You get Publisher's Lunch, right? It's fun to peruse each day, see what's up, what's sold, scan the job listings in case I get a hankering to move to New York. And then they always list if anyone in the publishing world has passed away.
The other day, they announced the death of E.L. Konigsburg, probably know best as the Newberry-winning author of From the Mixed-Up Files of Mrs. Basil E. Frankweiler. Which, by the way, was a book I was aware of in my elementary school days, and which won accolades the year after I was born, but which I believe I have never actually read.
But reading of her death, I didn't think of that book at all, though it's of course the one that was mentioned. I instead remembered another book, the one I did read, and read, and read, in elementary school.
My copy, purchased as an adult |
I am sure I first picked it up in our school library/multi-purpose room (there I go giving away my age again: is there a more education-in-the-70's term than "multi-purpose room"?) because, well, it had my name in it. There were a number of books I read, and mostly enjoyed, that were chosen for that reason. But this one stuck with me, and now, three decades or so later, I've probably read it a good dozen times or more. Forced my kids to read it, too. In fact, I went hunting for the copy pictured here when I read of Ms. Konigsburg's passing, and found it in my daughter's room rather than on the bookshelf in our playroom (where it goes, ahem).
About a month ago, I wondered who we would regret never getting to read our books. I confess that this writer of my favorite book as a child didn't cross my mind then, but after reading her author page on amazon, it more than occurs to me now. Here's what amazon says about E.L. Konigsburg:
"E. L. Konigsburg is the only author to have won the Newbery Medal and be runner-up in the same year. In 1968 From the Mixed-Up Files of Mrs. Basil E. Frankweiler won the Newbery Medal and Jennifer, Hecate, Macbeth, William McKinley, and Me, Elizabeth was named Newbery Honor Book. Almost thirty years later she won the Newbery Medal once again for The View From Saturday. She has also written and illustrated three picture books: Samuel Todd's Book of Great Colors, Samuel Todd's Book of Great Inventions, and Amy Elizabeth Explores Bloomingdale's. In 2000 she wrote Silent to the Bone, which was named a New York Times Notable Book and an ALA Best Book for Young Adults, among many other honors.
After completing her degree at Carnegie Mellon University, Ms. Konigsburg did graduate work in organic chemistry at the University of Pittsburgh. For several years she taught science at a private girls' school. When the third of her three children started kindergarten, she began to write. She now lives on the beach in North Florida."
She began to write the year her third kid started kindergarten. Well. I began writing in earnest the year my youngest began pre-K, which surely provided about the same amount of time to write as she had back in the 60's. (I had half-day kindergarten myself, and our district here only began full day kindergarten they year my son started.) Which means, this lady who is likely familiar, through the book I loved, or the one everyone else did, or one of her many, many others, to pretty much every American reader who is a target audience of all six of us on this blog--got her start at roughly the same moment in her life as I did.
I don't know how long it took her to pen either one of those books.

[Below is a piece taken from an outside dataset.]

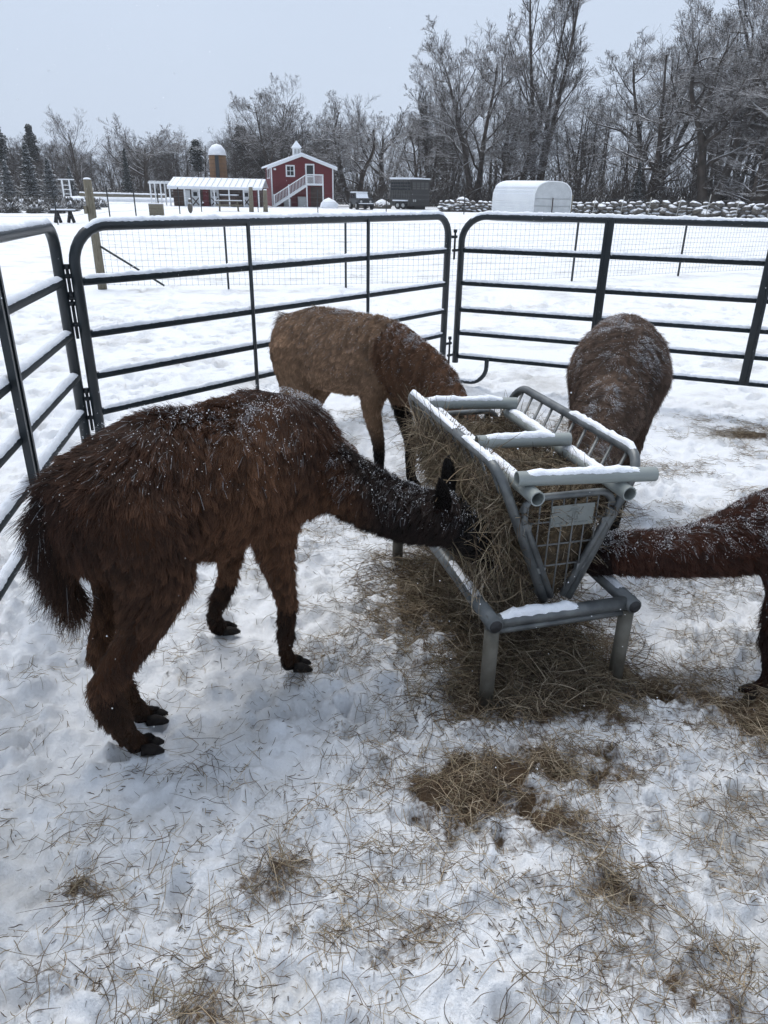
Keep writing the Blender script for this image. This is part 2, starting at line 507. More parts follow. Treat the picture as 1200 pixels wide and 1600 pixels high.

I don't know what her journey was, which one came first, or even if anything else came first. But no matter what she did, how she did it, she did it, and she started out in a similar place as me.
I loved that book, and chances are I'll pick it up again in the coming weeks and read it again. In some ways, it will be like the first time, because though she used my name, I never realized before that we had something in common. I wish I'd known a few years earlier. I wish I could have told her.